* [DATASET CONTENT]
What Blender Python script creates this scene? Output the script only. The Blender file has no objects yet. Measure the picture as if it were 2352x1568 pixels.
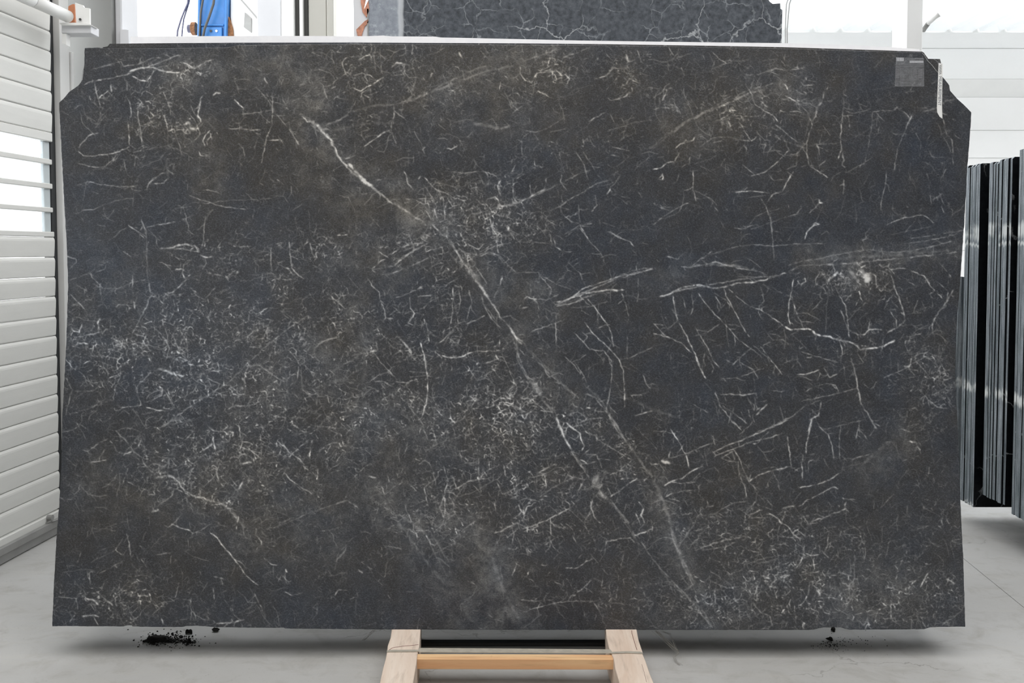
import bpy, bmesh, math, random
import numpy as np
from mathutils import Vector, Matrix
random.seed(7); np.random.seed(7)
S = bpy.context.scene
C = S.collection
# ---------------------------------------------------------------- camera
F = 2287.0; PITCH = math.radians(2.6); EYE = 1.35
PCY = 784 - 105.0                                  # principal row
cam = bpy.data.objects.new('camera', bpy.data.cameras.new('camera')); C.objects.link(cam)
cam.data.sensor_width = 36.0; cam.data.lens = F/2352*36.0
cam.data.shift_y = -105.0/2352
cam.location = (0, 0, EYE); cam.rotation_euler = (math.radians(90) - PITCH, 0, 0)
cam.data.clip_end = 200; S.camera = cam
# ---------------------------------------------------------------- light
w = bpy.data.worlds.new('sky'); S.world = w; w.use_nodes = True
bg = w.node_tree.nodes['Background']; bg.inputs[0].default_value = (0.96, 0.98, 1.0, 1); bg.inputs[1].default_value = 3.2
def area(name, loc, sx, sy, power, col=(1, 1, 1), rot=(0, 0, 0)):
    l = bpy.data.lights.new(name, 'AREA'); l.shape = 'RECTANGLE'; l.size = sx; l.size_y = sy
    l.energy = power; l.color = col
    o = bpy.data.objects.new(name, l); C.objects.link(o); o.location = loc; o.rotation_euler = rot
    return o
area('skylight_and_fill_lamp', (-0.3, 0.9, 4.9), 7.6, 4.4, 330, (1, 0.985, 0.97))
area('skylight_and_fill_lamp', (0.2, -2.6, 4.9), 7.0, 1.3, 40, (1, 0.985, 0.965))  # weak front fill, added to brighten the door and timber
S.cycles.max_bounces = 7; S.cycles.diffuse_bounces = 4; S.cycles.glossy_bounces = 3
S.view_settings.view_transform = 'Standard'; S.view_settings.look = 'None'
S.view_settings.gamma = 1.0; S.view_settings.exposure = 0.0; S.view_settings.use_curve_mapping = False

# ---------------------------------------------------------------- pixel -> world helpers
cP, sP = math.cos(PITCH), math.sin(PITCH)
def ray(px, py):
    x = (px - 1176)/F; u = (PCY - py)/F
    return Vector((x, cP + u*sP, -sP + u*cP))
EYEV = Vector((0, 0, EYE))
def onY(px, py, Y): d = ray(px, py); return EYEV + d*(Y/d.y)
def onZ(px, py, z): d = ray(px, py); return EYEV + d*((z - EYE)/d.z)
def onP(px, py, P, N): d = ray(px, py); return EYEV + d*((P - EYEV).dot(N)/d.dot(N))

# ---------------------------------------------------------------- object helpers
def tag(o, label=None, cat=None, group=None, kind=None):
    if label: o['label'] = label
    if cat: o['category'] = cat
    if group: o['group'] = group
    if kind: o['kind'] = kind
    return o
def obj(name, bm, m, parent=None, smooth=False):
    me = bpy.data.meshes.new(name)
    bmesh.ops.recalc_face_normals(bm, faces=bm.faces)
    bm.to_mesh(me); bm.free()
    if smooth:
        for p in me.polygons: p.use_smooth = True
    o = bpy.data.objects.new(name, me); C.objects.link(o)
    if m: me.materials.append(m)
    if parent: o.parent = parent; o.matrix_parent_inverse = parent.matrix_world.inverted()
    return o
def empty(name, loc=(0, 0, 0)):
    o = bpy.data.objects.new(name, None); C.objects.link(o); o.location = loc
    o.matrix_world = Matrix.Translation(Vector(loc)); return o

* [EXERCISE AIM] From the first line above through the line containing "S.view_settings.gamma = 1.0;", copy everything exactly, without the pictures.

* [FULL SOLUTION]
What Blender Python script creates this scene? Output the script only. The Blender file has no objects yet. Measure the picture as if it were 2352x1568 pixels.
import bpy, bmesh, math, random
import numpy as np
from mathutils import Vector, Matrix
random.seed(7); np.random.seed(7)
S = bpy.context.scene
C = S.collection
# ---------------------------------------------------------------- camera
F = 2287.0; PITCH = math.radians(2.6); EYE = 1.35
PCY = 784 - 105.0                                  # principal row
cam = bpy.data.objects.new('camera', bpy.data.cameras.new('camera')); C.objects.link(cam)
cam.data.sensor_width = 36.0; cam.data.lens = F/2352*36.0
cam.data.shift_y = -105.0/2352
cam.location = (0, 0, EYE); cam.rotation_euler = (math.radians(90) - PITCH, 0, 0)
cam.data.clip_end = 200; S.camera = cam
# ---------------------------------------------------------------- light
w = bpy.data.worlds.new('sky'); S.world = w; w.use_nodes = True
bg = w.node_tree.nodes['Background']; bg.inputs[0].default_value = (0.96, 0.98, 1.0, 1); bg.inputs[1].default_value = 3.2
def area(name, loc, sx, sy, power, col=(1, 1, 1), rot=(0, 0, 0)):
    l = bpy.data.lights.new(name, 'AREA'); l.shape = 'RECTANGLE'; l.size = sx; l.size_y = sy
    l.energy = power; l.color = col
    o = bpy.data.objects.new(name, l); C.objects.link(o); o.location = loc; o.rotation_euler = rot
    return o
area('skylight_and_fill_lamp', (-0.3, 0.9, 4.9), 7.6, 4.4, 330, (1, 0.985, 0.97))
area('skylight_and_fill_lamp', (0.2, -2.6, 4.9), 7.0, 1.3, 40, (1, 0.985, 0.965))  # weak front fill, added to brighten the door and timber
S.cycles.max_bounces = 7; S.cycles.diffuse_bounces = 4; S.cycles.glossy_bounces = 3
S.view_settings.view_transform = 'Standard'; S.view_settings.look = 'None'
S.view_settings.gamma = 1.0; S.view_settings.exposure = 0.0; S.view_settings.use_curve_mapping = False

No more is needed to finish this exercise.